Hello, welcome to visit Shanghai Forum

James B. Steinberg

Dean, Maxwell School, Syracuse University

James Steinberg is Dean of the Maxwell School, Syracuse University and University Professor of Social Science, International Affairs and Law. Prior to becoming Dean on July 1, 2011, he served as Deputy Secretary of State.

Mr. Steinberg received his B.A. from Harvard in 1973 and J.D. from Yale Law School in 1978. He was minority counsel on the U.S. Senate Labor and Human Resources Committee (1983-1985) and Senator Edward Kennedy’s principal aide for the Senate Armed Services Committee (1985-1987). During the Clinton Administration, Mr. Steinberg served as Deputy Assistant Secretary for Analysis in the Bureau of Intelligence
and Research (1993-1994) and as Director of the State Department’s policy planning staff (1994-1996). Then he served as Deputy National Security Advisor from 1996 to 2000. During that period he also served as the President’s Personal Representative to the 1998 and 1999 G-8 summits. From 2001 to 2005, Mr. Steinberg was Vice President and Director of Foreign Policy Studies at the Brookings Institution, where he supervised a wide-ranging research program on U.S. foreign policy. From 2005-2008 Steinberg was Dean of the Lyndon B. Johnson School of Public Affairs. Hillary Clinton appointed Steinberg Deputy Secretary of State on December 23, 2008, as the principal Deputy to Secretary herself. In July, 2011, he resigned as Deputy Secretary of State and assumed
his new position, Dean of the Maxwell School, Syracuse University.

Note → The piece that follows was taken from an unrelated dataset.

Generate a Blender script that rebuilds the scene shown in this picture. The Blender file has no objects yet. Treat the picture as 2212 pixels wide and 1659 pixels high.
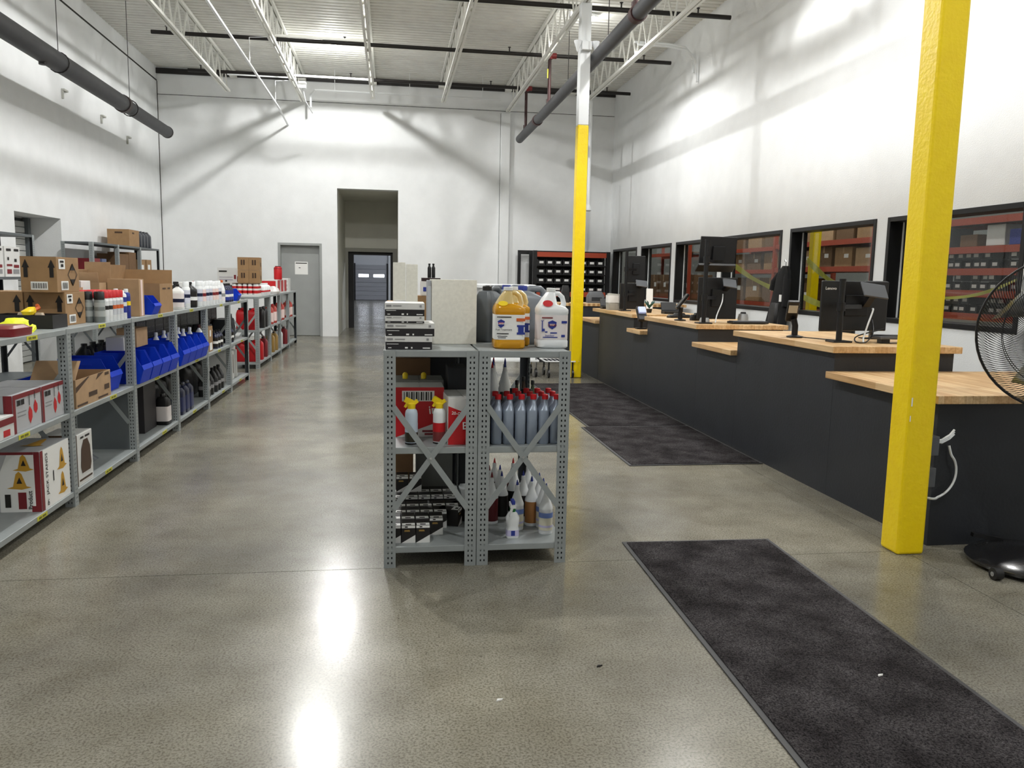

Mr. Steinberg is the author of and contributor to many books and articles on foreign policy and national security topics, including Protecting the Homeland 2006/2007 and An Ever Closer Union: European Integration and Its Implications for the Future of U.S.-European Relations. His most recent book is Difficult Transitions: Foreign Policy Troubles at the Outset of Presidential Power (2008) with Kurt Campbell.

His wife, Sherburne Abbott, is Vice president for Sustainability Initiatives and University Professor of Sustainability Science and Policy at Syracuse University.